Journey to Food Justice

In an ideal world there would be more access to fresh, locally grown food for myself and all my fellow peers.

Everyone knows the world doesn’t reach an ideal state magically on it’s own and it certainly doesn’t happen overnight.

These two facts built the foundation of my motivation to change the attitude of my university towards an on campus farmers market, which I felt would get the ball rolling towards a healthier campus for all. The following pages are the steps that made up my journey to achieving this kind of reality for myself and my university.

The goal of my project was to effectively host a season long Farmers Market on the campus of Central Michigan University. I felt a farmers market was the best way to create more availability to fresh local food and facilitate interactions between the community members and the students, staff and visitors of the university. A farmers market not only gives people the opportunity to make smarter choices about what kind of snacks and ingredients they put in their body while on campus, but it also gives them more options for economic investment. It expands their horizons from the cafeterias and campus markets to local farms and small home business owners. It creates a space where people can learn about the food or goods they purchase and more than that, can get to know the vendors of the products they consume. These are all options found in the real world in regards to the economy and work-place that I feel our university is lacking. It’s important for people to know there’s more out there for them, that they don’t have to be limited to unhealthy, processed and overpriced food, goods, and/or services simply because the university doesn’t offer otherwise.

To make this market a reality, my Registered Student Organization (RSO) on campus, Campus Grow, linked up with the CEO of a non-profit, Real Food Grows, who felt exactly the same about our university’s situation as we did. I have been the co-president of Campus Grow with Meghan Marx for the last 3 years now. Last year Damian Fisher, the CEO of Real Food Grows, contacted us to extend our way his resources and abilities to help us make our goal of an on campus market a reality. Throughout the whole process of bringing the market to life we worked very closely with his organization, Real Food Grows. We involved Damian in every step of the way and often times took cue from his leadership when confronting members of various departments throughout the university system. We held meetings between the three of us, as well as with our contact and liaison with the Mount Pleasant Community market,Tyler Goudreau, and many a time took inspiration from the Real Food Grows business plan.

Real Food Grows is a non profit that seeks to make connections of the communities, families and/or organizations with farmers and farmers markets. It’s goal is to bring to community’s and people the importance and joys of farmers markets and the benefits of choosing to participate in a fresh, local, healthy way of life.

Since our on campus market was brought about through the efforts of our registered student organization on campus we felt it a good fit to work so closely with a non-profit. Many registered student organizations are very much run like non-profits and often times treated as such. The partnership between Campus Grow and Real Food Grows could not have worked out better and I believe that’s quite evident in the success of the market we produced.

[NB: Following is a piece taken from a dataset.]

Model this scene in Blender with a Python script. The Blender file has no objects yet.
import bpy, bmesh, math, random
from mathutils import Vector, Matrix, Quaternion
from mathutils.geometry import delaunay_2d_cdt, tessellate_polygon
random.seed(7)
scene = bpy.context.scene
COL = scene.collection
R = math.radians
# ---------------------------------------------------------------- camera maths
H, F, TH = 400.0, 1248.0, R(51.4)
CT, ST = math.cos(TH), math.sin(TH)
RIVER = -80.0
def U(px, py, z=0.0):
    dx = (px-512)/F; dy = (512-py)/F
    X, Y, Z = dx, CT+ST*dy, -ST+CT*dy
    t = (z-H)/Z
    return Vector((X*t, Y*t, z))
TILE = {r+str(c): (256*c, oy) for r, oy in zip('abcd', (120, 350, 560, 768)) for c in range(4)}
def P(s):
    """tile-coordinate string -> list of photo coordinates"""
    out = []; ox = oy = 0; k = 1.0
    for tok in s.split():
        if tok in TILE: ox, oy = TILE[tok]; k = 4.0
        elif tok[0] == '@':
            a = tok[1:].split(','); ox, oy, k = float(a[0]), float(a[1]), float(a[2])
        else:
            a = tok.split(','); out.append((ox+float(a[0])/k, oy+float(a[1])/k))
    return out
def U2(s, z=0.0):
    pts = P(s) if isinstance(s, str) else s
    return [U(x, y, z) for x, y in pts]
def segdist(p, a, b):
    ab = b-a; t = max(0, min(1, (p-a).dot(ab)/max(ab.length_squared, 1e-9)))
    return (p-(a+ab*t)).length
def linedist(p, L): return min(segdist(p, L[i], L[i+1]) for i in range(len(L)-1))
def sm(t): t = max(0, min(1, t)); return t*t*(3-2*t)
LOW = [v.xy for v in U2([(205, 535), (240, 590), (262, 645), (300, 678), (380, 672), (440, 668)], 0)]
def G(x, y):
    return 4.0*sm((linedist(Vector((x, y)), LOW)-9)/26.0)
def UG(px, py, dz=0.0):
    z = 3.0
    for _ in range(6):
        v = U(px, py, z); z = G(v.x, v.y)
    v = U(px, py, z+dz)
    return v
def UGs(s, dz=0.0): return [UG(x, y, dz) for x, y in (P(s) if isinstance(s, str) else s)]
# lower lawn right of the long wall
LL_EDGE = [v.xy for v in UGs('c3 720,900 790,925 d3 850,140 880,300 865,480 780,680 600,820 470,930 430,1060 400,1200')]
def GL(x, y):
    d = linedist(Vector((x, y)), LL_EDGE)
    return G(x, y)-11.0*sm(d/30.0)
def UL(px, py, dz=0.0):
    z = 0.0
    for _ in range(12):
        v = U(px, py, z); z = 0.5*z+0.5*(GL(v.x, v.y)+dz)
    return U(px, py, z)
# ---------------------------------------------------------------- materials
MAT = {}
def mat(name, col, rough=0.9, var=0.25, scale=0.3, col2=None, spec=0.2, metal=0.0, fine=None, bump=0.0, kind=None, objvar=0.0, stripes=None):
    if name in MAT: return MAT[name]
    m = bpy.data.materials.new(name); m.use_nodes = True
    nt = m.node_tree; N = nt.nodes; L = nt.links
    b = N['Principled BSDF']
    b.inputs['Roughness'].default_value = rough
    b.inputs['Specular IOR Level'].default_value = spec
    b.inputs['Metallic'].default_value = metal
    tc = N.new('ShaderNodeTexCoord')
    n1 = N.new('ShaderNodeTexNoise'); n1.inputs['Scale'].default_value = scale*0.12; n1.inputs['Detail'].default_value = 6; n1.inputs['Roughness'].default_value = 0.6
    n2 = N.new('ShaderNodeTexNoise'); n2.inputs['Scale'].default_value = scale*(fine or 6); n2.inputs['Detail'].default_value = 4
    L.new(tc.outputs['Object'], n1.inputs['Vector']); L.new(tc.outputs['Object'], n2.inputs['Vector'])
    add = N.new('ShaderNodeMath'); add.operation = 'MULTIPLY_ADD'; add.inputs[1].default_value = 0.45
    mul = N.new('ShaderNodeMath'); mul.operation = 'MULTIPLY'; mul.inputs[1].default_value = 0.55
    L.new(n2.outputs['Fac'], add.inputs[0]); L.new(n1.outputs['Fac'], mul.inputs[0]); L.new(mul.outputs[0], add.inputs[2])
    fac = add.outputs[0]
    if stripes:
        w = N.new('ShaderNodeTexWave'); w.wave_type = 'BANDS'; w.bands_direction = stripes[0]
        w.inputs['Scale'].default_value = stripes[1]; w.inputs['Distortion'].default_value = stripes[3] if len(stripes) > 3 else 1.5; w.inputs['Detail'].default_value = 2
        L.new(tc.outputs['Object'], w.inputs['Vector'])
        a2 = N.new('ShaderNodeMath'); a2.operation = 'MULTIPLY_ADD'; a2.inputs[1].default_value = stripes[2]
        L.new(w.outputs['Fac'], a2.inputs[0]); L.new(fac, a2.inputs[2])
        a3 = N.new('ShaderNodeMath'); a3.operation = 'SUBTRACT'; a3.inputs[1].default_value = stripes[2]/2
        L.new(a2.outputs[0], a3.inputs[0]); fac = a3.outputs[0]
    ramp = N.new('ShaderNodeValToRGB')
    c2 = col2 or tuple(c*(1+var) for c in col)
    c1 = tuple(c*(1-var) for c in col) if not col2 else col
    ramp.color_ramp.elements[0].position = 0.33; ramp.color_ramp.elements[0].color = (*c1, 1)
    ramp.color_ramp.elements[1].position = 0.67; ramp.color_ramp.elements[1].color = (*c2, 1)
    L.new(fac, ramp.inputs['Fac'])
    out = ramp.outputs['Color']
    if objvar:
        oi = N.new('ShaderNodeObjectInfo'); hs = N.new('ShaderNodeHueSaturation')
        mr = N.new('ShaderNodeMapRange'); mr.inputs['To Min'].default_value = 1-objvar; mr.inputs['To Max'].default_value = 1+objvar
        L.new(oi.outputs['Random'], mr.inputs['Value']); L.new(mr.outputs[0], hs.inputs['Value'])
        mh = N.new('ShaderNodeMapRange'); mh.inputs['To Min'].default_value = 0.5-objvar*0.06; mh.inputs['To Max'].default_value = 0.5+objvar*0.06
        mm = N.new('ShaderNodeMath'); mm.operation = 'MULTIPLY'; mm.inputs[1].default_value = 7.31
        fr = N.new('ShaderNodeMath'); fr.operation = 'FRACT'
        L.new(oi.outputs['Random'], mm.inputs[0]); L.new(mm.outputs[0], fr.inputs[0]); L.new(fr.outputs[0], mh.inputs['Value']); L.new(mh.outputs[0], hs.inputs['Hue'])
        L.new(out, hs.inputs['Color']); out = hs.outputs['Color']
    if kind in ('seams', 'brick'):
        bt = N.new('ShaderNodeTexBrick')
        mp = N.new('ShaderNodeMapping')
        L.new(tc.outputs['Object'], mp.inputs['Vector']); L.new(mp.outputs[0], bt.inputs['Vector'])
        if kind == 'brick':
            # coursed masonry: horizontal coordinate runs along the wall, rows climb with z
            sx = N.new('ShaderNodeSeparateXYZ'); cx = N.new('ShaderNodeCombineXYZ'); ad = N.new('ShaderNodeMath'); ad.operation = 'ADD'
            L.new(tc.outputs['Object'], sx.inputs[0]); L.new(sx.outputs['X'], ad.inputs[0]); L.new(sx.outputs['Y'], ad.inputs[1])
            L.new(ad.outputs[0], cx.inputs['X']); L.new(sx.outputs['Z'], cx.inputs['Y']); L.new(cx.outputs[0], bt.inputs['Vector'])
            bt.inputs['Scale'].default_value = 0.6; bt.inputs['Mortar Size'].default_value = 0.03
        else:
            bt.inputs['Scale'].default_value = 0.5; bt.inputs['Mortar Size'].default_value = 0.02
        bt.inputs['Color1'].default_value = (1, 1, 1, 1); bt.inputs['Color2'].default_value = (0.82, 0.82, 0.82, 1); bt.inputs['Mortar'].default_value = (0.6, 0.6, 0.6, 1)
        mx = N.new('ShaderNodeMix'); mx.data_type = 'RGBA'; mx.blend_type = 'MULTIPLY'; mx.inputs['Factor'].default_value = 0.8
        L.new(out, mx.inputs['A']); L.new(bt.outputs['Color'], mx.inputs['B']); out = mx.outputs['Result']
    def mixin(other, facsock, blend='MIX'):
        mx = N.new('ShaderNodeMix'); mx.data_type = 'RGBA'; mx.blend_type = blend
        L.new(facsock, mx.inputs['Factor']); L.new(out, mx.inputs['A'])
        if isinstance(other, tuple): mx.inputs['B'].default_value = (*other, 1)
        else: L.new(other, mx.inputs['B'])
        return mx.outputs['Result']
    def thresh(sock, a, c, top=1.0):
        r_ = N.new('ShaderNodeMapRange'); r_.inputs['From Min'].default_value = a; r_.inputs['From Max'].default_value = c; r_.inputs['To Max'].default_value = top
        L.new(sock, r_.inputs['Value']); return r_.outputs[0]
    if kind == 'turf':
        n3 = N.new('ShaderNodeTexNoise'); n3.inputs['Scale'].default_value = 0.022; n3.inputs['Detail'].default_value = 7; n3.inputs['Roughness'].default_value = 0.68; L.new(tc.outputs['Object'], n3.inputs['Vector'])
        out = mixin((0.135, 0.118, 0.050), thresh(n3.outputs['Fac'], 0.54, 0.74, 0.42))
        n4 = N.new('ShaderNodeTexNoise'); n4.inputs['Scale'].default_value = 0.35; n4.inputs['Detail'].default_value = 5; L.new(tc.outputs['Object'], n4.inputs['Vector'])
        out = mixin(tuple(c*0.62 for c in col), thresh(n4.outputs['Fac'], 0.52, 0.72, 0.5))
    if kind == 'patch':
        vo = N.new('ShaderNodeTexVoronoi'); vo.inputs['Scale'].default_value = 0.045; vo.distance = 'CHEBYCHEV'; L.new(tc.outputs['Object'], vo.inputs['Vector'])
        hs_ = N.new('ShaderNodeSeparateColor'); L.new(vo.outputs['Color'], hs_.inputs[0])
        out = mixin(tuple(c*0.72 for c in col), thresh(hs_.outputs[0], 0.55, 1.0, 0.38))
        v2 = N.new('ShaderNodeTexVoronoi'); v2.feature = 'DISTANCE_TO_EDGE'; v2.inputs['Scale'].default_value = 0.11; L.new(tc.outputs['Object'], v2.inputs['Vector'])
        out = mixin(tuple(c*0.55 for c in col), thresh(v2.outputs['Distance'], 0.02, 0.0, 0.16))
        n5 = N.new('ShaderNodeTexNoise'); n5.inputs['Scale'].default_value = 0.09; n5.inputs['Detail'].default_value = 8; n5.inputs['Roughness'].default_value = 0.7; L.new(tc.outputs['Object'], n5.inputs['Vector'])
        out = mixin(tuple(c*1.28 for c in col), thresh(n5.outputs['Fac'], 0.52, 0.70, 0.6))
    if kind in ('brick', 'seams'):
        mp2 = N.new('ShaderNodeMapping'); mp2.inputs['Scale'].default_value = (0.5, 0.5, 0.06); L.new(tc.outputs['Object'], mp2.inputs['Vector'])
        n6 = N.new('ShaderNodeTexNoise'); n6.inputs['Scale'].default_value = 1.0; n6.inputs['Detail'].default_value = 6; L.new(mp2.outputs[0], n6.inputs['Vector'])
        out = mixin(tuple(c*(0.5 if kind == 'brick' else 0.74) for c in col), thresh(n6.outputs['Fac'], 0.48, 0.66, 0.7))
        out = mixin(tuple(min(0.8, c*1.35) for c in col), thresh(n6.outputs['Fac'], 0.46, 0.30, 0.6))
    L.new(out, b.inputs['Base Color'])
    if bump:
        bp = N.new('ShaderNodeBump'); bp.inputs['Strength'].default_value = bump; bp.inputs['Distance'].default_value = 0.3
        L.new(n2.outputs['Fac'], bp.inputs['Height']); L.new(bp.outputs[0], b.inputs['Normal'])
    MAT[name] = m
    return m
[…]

I originally chose to use this endeavor as my LDR 402 project because it was something I was already going to be doing anyways (let’s be real, a college student only has so much time on her hands) and because it’s something I’m immensely passionate about; I thought that my passion for the outcome would carry most of the burden of the technical work and that I would breeze through like a parade leader, helping everyone to create a beautiful market. To be fair, I wasn’t entirely wrong. My passion for the market did make long nights full of emails bare-able, it helped me smile through the meetings of being shut down and politely walk out, on to hunt down the next office that would hear our case. What I didn’t expect was the shock, the shock of playing with the big dogs and suddenly my normal leadership philosophy was regarded like a small child proclaiming they were going to sit at the adult table for thanksgiving this year! I had to adapt, had to re-think my approach, the words I used, and not only that, but increase my level of conscious for every meeting, every interaction that involved the topic of the potential market. This is why I feel this project was perfect for the LDR 402 capstone. It actually called into play the philosophies I thought I was aimlessly memorizing in classes of the 100 and 200 variety.